2. Family sagas have got to be my favourite kind books to read. There is nothing more interesting than following the lifespan of one family through the decades and seeing the course their life takes. I was completely enthralled by this narrative.

3. Sunja was a splendid character and from the beginning to end to see her life from her teenage years to her life as a grandmother and every chapter of her life is equally riveting and interesting. It is not without suffering and struggle, yet never does this book become overly melodramatic or over the top tragic that you can't stomach it. You can't help but connect with her and root for her and feel her pain. She was wonderfully written and etched out. She is wonderful yet she isn't perfect or flawless, she is entirely human and real.

4. This book talks about race and discrimination and colonialism in ways that I haven't read before. Of course, being Indian means I have read and heard and learnt countless stories of discrimination in my own land. But to hear about the fate of the Koreans under Japanese rule was eye opening and a whole other level of exploitation. To hear of the decimation of Korean culture at the hands of the Japanese was shocking and something I didn't know much about, I have since read up a lot about it. They destroyed art and sculptures and even banned Koreans learning their own language, they had to instead learn Japanese at school.
 I love books that teach me something new. Books that make me think and books that open my eyes to the suffering of people. This book taught me so many new things and has inspired me to learn more about this time period.

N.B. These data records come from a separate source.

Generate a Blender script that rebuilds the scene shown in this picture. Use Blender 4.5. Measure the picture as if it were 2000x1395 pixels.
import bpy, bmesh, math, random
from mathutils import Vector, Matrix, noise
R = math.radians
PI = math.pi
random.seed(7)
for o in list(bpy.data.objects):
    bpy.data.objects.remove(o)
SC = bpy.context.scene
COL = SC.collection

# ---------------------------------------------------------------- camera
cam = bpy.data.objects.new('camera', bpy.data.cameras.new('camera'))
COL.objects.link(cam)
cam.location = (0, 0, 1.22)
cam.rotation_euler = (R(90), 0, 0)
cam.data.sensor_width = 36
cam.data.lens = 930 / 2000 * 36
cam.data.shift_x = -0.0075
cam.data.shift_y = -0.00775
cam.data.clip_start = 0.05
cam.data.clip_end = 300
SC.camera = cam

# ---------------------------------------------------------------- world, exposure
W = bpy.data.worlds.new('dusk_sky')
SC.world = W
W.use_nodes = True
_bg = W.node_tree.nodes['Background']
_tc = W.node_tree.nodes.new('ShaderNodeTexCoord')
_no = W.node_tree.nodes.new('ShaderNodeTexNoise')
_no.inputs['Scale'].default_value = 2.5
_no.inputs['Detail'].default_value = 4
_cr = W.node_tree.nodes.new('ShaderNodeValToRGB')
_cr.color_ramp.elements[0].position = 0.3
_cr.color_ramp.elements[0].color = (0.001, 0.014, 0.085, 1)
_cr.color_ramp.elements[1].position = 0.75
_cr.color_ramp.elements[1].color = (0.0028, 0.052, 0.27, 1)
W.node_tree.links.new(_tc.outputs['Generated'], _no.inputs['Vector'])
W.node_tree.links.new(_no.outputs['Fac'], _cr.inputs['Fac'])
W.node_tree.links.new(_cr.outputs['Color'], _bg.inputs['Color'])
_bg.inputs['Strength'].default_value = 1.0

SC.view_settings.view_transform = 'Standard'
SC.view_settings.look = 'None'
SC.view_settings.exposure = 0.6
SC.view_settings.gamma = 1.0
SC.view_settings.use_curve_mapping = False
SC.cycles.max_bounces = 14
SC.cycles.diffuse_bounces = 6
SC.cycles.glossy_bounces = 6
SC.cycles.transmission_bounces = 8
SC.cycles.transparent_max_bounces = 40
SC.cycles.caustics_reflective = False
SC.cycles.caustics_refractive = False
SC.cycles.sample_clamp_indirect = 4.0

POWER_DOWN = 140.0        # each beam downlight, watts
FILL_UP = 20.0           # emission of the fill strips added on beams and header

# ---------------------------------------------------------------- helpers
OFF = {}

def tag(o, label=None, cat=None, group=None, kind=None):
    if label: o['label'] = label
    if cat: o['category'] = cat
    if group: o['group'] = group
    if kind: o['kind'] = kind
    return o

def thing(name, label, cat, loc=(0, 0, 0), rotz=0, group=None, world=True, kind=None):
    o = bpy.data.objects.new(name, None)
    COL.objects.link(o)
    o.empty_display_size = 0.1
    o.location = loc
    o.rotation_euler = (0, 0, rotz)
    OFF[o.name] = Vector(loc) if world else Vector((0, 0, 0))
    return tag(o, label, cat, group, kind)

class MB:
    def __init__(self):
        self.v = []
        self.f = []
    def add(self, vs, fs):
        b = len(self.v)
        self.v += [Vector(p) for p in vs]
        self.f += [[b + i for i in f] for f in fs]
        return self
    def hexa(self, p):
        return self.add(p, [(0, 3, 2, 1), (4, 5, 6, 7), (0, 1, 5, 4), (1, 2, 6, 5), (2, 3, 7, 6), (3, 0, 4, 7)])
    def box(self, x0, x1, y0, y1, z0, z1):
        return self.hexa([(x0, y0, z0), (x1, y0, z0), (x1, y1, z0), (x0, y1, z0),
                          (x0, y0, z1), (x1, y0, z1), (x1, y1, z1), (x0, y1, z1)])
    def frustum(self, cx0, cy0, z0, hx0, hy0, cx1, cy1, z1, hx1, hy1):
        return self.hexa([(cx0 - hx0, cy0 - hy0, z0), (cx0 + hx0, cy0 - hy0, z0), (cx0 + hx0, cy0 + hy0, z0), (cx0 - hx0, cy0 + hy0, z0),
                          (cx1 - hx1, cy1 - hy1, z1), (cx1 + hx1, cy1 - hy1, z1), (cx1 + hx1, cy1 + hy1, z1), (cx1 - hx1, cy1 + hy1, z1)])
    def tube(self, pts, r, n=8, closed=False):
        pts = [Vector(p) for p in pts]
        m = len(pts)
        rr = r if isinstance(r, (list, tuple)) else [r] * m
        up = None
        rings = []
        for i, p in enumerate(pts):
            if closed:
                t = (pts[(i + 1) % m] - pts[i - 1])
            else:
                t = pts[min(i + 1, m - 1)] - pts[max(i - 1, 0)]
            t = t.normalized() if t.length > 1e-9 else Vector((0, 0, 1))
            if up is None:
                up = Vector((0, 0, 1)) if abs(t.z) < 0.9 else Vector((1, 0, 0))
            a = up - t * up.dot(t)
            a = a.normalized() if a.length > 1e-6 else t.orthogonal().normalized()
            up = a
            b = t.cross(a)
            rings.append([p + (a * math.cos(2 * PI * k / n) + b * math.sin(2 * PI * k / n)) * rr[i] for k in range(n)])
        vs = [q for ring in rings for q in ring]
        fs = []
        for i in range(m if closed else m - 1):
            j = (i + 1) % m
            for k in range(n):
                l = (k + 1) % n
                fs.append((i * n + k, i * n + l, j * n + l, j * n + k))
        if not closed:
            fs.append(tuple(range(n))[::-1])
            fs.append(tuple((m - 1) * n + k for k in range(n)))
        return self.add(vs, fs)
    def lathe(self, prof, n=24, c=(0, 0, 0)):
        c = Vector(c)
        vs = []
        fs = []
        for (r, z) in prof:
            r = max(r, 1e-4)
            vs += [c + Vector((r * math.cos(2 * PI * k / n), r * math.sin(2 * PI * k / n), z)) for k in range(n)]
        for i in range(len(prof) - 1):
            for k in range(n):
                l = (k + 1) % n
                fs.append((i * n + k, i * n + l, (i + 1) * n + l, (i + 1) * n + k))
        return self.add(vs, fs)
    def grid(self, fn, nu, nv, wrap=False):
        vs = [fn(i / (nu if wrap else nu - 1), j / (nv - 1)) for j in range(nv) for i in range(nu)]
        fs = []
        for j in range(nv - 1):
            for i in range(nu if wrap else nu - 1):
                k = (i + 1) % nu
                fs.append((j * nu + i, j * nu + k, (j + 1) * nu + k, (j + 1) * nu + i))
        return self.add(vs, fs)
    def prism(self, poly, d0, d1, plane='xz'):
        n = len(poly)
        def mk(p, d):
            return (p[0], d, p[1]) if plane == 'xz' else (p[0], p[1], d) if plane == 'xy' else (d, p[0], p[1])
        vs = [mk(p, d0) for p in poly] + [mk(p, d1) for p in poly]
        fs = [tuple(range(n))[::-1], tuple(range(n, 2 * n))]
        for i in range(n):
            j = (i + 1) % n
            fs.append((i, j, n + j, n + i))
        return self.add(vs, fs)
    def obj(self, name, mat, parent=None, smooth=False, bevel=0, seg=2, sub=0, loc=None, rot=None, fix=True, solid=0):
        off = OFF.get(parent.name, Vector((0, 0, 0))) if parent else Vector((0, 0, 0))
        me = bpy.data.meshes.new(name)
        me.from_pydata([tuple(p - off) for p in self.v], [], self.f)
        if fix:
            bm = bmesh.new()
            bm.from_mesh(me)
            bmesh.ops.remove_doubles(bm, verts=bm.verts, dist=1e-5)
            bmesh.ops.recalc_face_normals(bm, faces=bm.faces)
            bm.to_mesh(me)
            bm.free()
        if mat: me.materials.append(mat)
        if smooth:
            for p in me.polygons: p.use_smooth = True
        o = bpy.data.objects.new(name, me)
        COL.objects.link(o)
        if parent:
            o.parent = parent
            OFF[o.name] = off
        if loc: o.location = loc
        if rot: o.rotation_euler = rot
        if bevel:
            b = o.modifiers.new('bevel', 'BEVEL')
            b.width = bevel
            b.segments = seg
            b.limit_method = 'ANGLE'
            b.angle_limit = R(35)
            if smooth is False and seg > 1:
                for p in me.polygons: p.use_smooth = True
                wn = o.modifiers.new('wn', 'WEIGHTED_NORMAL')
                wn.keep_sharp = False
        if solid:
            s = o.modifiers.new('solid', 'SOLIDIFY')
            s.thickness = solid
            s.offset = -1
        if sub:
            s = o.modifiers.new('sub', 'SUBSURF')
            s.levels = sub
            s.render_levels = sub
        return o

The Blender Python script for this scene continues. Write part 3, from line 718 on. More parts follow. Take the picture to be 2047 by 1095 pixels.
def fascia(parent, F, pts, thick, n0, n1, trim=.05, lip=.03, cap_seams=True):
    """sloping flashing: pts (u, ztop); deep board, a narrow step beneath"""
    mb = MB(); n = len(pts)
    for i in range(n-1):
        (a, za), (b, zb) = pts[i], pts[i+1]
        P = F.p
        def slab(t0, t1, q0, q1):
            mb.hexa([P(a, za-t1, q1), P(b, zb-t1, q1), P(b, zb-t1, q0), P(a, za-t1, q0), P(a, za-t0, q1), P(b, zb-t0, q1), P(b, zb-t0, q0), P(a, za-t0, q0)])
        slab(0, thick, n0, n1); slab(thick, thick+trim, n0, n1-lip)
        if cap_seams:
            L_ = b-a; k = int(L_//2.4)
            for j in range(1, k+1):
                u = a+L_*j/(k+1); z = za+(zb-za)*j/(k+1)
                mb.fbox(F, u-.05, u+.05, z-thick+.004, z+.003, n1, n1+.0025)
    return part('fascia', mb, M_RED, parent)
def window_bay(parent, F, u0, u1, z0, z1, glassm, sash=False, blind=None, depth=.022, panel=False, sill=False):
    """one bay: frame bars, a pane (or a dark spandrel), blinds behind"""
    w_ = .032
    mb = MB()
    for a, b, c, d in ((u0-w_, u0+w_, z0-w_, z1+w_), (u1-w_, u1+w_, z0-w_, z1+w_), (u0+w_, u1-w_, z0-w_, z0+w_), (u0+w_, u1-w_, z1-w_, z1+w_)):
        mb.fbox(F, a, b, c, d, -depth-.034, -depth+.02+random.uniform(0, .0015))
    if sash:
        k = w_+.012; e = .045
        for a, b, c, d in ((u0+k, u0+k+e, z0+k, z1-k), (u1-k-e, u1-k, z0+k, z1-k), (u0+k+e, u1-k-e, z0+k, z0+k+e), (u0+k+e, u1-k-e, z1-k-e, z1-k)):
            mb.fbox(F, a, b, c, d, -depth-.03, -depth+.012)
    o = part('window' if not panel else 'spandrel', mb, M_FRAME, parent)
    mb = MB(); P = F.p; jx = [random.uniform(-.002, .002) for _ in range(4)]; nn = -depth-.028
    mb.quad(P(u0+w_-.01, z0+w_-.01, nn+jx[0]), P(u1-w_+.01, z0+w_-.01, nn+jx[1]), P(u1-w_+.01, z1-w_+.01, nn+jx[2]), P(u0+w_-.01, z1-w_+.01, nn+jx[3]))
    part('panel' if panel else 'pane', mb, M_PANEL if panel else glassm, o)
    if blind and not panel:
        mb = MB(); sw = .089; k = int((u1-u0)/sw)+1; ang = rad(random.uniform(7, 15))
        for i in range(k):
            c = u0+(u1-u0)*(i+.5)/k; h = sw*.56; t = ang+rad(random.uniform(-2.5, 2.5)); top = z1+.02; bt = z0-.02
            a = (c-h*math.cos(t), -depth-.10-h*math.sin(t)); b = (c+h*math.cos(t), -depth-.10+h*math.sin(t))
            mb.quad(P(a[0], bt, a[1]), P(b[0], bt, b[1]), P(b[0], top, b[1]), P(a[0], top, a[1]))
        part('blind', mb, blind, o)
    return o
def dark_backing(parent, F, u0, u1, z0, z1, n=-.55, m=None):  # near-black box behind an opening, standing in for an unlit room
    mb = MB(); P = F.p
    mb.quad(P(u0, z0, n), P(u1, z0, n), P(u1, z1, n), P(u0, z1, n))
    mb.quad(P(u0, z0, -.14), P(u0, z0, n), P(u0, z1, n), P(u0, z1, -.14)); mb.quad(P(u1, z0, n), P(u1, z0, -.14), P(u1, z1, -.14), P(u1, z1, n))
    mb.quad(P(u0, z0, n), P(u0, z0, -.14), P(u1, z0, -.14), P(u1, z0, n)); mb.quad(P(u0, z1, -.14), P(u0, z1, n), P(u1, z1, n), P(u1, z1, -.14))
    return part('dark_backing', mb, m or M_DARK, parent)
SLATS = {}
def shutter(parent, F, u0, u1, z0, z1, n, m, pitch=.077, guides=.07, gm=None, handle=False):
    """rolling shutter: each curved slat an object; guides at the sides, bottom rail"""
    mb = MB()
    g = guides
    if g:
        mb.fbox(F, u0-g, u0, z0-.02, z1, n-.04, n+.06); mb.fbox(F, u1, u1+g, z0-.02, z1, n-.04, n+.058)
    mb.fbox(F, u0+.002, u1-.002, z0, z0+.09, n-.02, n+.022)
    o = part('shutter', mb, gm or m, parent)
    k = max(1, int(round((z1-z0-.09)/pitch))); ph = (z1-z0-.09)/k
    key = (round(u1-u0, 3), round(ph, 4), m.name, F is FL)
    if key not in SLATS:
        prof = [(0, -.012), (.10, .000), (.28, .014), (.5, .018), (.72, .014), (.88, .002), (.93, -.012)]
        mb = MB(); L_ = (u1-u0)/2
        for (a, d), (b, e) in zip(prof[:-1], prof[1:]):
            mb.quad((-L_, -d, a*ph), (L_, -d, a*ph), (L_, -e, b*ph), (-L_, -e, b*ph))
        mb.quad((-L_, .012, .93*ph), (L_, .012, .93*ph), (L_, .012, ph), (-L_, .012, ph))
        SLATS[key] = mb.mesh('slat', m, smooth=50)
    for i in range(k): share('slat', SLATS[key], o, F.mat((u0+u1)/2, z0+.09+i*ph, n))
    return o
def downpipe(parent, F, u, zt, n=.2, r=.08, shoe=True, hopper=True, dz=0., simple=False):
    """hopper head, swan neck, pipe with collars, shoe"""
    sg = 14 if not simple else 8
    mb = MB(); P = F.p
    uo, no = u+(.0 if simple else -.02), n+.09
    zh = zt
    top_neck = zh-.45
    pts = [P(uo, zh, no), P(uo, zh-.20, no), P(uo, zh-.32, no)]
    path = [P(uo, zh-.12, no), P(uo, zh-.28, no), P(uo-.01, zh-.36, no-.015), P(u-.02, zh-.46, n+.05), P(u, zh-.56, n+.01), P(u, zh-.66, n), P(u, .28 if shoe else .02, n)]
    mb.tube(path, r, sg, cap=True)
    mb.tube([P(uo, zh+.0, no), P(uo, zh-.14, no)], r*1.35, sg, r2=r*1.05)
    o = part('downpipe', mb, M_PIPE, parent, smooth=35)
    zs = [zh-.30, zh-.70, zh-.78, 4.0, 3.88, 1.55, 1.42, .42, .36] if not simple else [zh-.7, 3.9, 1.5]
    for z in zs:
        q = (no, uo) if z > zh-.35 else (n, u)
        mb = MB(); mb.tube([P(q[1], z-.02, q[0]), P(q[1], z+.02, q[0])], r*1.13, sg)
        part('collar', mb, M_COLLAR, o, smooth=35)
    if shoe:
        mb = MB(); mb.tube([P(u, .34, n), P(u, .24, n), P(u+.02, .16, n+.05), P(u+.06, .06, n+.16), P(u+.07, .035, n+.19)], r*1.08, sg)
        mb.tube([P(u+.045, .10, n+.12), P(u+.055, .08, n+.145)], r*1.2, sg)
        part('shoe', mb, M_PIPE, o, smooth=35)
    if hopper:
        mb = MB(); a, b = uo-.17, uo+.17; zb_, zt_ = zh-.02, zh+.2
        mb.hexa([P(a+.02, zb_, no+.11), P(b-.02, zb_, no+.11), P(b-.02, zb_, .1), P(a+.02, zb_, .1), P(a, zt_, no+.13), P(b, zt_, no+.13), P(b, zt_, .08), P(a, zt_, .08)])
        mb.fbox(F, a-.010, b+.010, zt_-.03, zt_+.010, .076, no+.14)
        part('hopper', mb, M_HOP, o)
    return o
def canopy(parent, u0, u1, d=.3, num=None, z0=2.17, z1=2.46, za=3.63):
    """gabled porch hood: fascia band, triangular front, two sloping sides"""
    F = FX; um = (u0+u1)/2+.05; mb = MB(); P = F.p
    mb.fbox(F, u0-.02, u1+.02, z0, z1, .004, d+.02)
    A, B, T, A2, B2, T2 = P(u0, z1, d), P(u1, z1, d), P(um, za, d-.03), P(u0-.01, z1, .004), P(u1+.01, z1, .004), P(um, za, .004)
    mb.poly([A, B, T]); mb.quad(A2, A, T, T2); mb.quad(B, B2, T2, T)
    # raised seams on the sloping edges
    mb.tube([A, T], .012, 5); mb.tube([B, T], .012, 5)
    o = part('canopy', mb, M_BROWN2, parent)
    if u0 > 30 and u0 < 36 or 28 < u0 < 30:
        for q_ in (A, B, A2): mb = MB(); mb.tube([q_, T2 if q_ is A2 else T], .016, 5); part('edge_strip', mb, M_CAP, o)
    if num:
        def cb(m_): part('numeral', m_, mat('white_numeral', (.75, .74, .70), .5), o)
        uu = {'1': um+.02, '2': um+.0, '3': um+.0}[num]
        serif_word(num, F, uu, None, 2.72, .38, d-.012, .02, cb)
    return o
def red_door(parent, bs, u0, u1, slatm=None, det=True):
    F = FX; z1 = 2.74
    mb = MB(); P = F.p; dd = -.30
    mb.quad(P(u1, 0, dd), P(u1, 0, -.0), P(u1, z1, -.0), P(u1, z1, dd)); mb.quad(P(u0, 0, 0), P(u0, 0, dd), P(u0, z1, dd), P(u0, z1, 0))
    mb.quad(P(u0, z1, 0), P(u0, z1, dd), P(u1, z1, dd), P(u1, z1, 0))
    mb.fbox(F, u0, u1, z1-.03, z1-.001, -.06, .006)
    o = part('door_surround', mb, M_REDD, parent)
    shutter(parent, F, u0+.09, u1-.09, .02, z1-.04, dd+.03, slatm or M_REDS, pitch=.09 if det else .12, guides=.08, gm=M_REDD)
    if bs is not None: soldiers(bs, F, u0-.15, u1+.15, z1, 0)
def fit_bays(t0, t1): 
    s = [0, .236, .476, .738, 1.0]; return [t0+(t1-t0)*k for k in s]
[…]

5. Another thing that the book etches out so well is the life and suffering of the Koreans living in Japan. The racial slurs and taunts and discrimination was a part and parcel of their life and yet they kept working and trying their best to live their life with as much dignity as they could muster. It was heart breaking and infuriating all at once. What Sunja and her family go through and continue to go through, even after liberation from Japan makes for very poignant reading.g

6. The idea of home is thoroughly and uniquely explored in this book. What is home? The place you belong from originally? Or the place that you've called home for most of your life? Even this place has treated you poorly. If you are always the other in this 'home' of yours. What is your home? And what about the home you left behind, what if that home in now unrecognisable? In this specific instance, the home you left behind is Korea but now that place has morphed into North Korea and completely different the world you had left behind. Do you go back? Or do you try to make Japan your new home? Really though provoking and interesting.

7. This book is just full of loveable, kind and good people. People living inherently sad lives yet people holding on their goodness. It made me so happy to find myself surrounded by these very likeable characters.

8. Even though Sunja is our main lead for most part, the book later delves into the life of her two sons and later on even her grandson. As much as I adored Sunja, I equally enjoyed these other stories and lives too. And there are so many stories in this book! It was a treat!

9. The women in this book was stellar! All of them. Sonja, her mother, her sister-in-law were all survivors. They manage home and male egos and racism and even make a name for themselves outside of home. I was cheering for them and hoping the best for them throughout the book.

10. I LOVED, LOVED, LOVED this book. It is easily one of the best books I've read all year and you know the great thing about this was, I wanted to keep reading and didn't want it to end and this is inspite of the book being nearly 500 pages long. I wanted more, so much more! I cannot recommend this book enough. It was a fantastic book!